The painted Washi is placed face down on a smooth surface. I lightly moisten the back, then apply the Shofu Nori with a goat-hair brush, working from the centre outward, coaxing out any wrinkles or bubbles without rushing. The backing paper — I use Japanese mulberry paper, cut slightly larger than the artwork — is then laid over the paste-covered surface and pressed smooth with a firmer brush.
Once the two sheets are joined, wheat paste is applied to the edges only, and the whole piece is carefully lifted and stretched onto a flat board to dry. It stays there for two to three days. The paper tightens as it dries, pulling completely flat under its own tension.
When it comes down from the board, the painting is trimmed, signed and sealed with my Hanko — a vermillion red seal of finely ground cinnabar, pressed into the lower corner. Only then is it finished.
Why It Matters
In the Western tradition, paintings on paper are often considered fragile, temporary — works on paper rather than works in their own right. Urauchi challenges that assumption entirely.

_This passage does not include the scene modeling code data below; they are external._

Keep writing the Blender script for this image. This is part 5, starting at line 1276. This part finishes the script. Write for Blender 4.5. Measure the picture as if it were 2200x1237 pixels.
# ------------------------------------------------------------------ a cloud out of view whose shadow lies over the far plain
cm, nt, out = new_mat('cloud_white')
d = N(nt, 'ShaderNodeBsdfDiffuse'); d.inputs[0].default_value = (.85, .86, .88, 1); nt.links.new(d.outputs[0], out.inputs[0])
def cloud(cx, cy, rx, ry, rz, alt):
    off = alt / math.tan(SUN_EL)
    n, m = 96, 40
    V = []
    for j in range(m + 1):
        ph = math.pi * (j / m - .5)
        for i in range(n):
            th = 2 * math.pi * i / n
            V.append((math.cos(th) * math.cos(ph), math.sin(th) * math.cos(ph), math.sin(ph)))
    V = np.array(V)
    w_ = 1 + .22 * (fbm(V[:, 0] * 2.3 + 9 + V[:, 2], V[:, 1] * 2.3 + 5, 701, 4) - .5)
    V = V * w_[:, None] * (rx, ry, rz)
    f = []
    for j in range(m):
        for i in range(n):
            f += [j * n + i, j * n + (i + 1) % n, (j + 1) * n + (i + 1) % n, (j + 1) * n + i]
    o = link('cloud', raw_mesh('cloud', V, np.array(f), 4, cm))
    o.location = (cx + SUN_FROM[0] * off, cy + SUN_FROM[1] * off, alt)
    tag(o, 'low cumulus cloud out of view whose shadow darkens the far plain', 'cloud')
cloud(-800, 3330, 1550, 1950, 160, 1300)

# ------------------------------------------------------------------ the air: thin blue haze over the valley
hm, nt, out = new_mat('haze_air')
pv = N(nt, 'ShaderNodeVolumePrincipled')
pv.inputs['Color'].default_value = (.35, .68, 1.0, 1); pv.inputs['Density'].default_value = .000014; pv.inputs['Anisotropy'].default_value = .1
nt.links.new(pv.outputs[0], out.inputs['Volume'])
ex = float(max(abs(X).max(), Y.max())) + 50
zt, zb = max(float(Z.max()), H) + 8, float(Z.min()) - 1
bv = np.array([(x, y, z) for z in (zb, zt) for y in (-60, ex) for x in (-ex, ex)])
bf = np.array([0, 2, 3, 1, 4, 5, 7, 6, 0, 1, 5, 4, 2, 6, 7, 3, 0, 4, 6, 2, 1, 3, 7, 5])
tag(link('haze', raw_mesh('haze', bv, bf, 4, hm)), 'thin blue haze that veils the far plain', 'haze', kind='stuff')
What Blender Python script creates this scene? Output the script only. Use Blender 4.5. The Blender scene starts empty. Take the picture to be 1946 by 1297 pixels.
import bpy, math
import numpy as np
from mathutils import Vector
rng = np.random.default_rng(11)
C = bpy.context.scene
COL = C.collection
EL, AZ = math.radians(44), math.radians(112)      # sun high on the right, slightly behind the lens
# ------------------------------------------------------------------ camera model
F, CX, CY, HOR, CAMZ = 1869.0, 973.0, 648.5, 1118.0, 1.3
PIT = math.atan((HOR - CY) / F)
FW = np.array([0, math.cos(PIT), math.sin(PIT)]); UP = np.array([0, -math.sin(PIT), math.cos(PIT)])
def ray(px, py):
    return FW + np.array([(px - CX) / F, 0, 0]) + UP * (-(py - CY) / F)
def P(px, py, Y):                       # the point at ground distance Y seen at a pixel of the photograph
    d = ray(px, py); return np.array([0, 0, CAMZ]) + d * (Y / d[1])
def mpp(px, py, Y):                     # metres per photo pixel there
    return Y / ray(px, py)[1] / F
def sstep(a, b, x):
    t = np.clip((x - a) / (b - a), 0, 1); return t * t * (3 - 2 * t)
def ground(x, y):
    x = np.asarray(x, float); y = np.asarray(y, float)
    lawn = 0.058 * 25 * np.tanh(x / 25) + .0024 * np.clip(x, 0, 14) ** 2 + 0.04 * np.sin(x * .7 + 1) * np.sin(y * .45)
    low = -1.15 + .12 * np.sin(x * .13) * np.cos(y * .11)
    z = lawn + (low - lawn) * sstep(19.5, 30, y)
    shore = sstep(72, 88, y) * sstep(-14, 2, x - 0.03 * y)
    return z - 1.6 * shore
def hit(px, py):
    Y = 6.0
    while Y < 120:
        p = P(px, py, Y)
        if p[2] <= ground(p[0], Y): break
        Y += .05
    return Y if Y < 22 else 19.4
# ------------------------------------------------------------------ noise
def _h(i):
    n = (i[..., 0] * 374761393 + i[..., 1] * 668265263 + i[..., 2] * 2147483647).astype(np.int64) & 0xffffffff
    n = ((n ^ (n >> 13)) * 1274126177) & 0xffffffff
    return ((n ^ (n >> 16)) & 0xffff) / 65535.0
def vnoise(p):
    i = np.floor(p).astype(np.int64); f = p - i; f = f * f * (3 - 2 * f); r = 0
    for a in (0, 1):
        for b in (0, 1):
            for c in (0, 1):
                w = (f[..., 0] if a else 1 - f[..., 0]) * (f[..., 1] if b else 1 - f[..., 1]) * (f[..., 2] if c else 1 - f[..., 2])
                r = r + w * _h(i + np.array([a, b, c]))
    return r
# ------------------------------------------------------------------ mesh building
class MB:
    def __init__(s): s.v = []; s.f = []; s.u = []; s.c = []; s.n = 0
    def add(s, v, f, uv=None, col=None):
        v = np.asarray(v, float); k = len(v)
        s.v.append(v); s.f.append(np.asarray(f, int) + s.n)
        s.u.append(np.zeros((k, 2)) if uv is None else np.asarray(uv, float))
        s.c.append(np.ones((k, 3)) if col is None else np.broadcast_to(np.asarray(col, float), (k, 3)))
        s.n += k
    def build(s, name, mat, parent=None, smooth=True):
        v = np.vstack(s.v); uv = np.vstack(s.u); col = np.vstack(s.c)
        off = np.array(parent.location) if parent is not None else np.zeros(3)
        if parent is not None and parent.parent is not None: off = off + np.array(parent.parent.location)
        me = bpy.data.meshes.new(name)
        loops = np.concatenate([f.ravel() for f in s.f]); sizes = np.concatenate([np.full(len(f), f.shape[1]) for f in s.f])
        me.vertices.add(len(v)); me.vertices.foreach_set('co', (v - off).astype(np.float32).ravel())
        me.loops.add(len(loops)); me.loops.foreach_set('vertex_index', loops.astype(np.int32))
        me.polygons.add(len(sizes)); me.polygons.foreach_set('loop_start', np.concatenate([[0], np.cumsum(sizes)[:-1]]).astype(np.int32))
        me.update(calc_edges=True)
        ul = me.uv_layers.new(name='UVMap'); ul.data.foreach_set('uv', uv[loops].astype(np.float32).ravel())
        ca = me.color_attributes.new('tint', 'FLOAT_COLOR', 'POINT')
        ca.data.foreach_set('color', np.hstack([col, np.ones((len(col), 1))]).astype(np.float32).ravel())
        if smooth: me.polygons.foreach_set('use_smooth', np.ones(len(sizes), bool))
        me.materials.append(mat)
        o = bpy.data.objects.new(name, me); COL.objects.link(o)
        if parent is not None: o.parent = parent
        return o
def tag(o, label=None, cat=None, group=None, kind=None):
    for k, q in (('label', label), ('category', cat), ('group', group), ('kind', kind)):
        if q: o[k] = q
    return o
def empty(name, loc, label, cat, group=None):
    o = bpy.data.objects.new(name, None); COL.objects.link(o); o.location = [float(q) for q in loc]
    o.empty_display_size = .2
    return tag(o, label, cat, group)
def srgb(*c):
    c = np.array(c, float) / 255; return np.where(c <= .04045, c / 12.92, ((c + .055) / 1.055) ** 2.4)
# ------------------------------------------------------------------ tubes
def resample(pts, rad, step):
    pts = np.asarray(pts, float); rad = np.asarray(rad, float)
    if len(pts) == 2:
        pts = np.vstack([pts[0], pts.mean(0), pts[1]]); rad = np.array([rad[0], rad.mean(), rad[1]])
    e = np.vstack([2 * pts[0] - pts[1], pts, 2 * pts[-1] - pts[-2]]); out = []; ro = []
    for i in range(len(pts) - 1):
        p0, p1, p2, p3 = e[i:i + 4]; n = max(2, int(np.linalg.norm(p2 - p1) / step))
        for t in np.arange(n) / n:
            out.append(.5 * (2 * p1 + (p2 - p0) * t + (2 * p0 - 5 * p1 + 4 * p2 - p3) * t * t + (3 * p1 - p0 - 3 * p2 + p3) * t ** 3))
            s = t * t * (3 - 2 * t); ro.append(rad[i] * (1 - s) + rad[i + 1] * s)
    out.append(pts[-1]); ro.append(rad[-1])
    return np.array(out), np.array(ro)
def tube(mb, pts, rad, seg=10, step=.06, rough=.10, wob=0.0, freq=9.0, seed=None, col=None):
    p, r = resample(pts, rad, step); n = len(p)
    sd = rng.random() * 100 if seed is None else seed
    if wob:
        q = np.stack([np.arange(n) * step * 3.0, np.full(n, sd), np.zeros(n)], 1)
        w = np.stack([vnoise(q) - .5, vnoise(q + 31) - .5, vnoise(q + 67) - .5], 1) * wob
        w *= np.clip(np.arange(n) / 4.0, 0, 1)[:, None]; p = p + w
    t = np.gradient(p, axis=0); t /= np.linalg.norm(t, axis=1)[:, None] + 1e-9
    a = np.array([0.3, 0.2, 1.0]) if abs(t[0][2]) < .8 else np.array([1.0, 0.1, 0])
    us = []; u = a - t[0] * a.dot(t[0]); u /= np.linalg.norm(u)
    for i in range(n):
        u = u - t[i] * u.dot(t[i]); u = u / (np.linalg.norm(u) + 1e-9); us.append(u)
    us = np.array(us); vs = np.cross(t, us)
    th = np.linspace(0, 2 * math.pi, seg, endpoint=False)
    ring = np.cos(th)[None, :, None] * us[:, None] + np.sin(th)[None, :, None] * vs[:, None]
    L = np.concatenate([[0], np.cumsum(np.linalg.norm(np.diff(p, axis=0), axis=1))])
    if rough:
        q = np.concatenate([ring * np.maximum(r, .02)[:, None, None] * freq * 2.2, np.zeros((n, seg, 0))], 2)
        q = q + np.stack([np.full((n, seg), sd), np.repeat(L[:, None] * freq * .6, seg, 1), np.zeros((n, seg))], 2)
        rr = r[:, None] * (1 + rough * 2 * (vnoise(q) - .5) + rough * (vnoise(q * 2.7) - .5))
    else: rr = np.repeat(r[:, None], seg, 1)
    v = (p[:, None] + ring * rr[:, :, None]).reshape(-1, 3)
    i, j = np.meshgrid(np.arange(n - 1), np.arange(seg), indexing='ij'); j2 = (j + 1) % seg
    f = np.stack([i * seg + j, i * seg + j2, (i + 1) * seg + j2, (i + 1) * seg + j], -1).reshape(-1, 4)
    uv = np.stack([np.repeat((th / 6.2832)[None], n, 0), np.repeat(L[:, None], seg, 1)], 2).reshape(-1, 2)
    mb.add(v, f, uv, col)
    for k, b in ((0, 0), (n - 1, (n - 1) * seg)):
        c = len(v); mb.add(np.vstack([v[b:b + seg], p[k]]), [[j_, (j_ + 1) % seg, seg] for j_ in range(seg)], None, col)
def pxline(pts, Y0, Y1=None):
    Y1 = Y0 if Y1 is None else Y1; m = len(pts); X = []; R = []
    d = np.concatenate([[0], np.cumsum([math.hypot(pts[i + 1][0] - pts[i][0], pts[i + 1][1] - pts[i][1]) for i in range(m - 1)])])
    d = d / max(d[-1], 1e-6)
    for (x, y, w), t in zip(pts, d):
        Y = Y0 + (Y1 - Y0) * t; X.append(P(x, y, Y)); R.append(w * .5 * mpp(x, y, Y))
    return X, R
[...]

The great ink paintings of Japan — many of them hundreds of years old — have survived because of this technique. The paper is backed, sometimes mounted onto silk, sometimes onto a rigid panel, sometimes rolled as a kakejiku scroll. The painting becomes an object as well as an image.
My paintings are delivered flat, Urauchi mounted and mat mounted, ready to frame with or without glas. The backing gives them the weight and presence of a work that is built to last.
A Quiet Kind of Care
There is something that appeals to me about a process that is entirely invisible in the finished work. You cannot see the Urauchi. You feel it — in the way the painting lies flat, in the way it handles, in the quiet confidence of a surface that is not fragile.
It is, in its own way, very wabi-sabi. The most important work is the work no one sees.